I telefoni a gettoni

Non c’è uno studio o qualche pubblicazione su questo tema ma, con tutta probabilità, Panarea è uno degli ultimi film in cui per invitare fuori una ragazza si doveva – in mancanza di un telefono nella propria stanza o abitazione – affidarsi a una cabina telefonica.

Infatti in più punti del film si vedono i novelli Bronzi di Riace chiamare, con fare speranzoso, alla pensione per cercare di rintracciare la bella di turno.

Per come siamo abituati oggi, queste scene assumono il fascino della preistoria con i telefoni massicci, la plastica rossa e la cornetta nera che tanti di noi in quegli anni impugnavano con un misto di vergogna, attesa e palpitazione. Panarea ci racconta quando ancora l’estate italiana non era tutta da mordere ma, è il caso di dirlo, da agguantare.

 

Alessia Merz

Alessia Merz è, lo possiamo dire senza paura di essere smentiti, una delle regine della fine degli anni novanta nonché sogno, più o meno velatamente erotico, di una masnada di maschi italiani dal 1995 ad, almeno, la fine degli anni Duemila.
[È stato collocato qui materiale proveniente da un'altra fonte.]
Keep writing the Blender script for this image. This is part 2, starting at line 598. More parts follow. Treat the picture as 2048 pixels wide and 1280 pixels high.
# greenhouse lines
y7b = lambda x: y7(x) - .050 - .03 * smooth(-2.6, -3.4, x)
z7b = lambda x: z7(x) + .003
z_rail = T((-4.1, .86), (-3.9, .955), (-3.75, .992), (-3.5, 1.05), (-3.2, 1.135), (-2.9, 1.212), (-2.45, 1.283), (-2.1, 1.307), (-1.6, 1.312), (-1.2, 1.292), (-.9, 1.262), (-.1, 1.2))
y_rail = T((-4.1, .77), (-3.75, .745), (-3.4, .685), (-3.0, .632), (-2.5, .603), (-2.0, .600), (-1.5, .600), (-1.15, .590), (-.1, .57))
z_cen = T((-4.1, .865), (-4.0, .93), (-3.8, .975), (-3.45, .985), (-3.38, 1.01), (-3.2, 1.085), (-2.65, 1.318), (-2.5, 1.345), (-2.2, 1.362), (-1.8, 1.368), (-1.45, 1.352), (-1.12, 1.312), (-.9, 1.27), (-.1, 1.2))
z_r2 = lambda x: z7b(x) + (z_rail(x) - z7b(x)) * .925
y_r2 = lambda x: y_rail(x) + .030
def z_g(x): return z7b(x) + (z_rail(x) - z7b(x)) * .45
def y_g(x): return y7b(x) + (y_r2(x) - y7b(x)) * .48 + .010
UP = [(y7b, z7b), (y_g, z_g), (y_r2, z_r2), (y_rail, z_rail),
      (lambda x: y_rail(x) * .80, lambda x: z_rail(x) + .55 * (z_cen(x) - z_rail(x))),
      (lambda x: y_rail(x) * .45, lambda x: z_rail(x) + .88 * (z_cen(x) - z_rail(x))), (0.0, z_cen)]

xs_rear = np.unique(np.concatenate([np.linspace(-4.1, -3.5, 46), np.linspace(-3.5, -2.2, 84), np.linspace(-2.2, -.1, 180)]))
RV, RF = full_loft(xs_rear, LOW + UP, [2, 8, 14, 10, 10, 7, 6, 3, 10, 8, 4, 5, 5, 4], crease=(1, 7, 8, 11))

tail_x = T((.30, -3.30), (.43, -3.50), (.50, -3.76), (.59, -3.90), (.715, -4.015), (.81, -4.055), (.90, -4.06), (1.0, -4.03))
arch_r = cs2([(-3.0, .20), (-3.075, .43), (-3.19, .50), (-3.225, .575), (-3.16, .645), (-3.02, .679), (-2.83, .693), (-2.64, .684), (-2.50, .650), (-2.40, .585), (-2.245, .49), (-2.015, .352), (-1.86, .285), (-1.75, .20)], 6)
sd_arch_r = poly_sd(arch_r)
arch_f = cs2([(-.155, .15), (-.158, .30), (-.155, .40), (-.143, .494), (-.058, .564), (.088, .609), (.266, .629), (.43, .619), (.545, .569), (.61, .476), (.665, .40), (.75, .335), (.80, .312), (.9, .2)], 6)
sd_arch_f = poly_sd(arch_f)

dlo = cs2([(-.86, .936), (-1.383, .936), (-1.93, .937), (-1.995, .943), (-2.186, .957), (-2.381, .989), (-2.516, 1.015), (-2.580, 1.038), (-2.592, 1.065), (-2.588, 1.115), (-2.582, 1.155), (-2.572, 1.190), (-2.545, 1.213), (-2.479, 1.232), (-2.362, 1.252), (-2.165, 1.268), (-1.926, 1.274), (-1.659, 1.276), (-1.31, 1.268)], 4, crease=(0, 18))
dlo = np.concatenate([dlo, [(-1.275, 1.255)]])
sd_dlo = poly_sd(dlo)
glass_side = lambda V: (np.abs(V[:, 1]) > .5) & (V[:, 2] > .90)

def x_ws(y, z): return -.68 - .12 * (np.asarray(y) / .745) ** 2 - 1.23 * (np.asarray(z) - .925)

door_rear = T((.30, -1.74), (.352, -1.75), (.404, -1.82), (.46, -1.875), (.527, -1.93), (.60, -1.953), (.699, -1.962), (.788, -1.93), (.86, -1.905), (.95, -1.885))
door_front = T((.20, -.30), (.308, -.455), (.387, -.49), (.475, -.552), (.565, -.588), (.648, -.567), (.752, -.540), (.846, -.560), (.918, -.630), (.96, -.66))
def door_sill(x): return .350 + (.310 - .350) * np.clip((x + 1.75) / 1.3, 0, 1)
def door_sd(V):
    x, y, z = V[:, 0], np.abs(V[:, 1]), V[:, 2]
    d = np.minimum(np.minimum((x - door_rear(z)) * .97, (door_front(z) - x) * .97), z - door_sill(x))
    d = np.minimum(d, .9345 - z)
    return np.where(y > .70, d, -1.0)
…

Iniziata la carriera, come tante (tutte?) in Non è la Rai, la notorietà arrivò ben presto quando Antonio Ricci la chiamò sul bancone di Striscia la Notizia, assieme all’altra “creatura” di Gianni Boncompagni Cristina Quaranta, come velina.

Da qui la carriera di Alessia Merz decolla: non c’era programma televisivo che non la volesse avere, da Quelli che il Calcio a Meteore ed anche al cinema le parti cominciarono ad arrivare. L’esordio fu con I Ragazzi della Notte, un dimenticabile film sulla vita notturna intorno al Lago di Garda (regia di Jerry Calà, si va sul sicuro) e poi la doppietta che la consacrò nell’immaginario erotico italiano: Panarea giustappunto e, l’anno successivo, Jolly Blu, il film degli 883.

Se per Jolly Blu Alessia Merz strappò la parte a, udite udite, Angelina Jolie, ritenuta troppo sensuale in Panarea si può ammirare la ragazza nata a Trento in tutta la sua bellezza. Fisico atletico, pelle ambrata e un paio di occhi verdi che non lasciano scampo.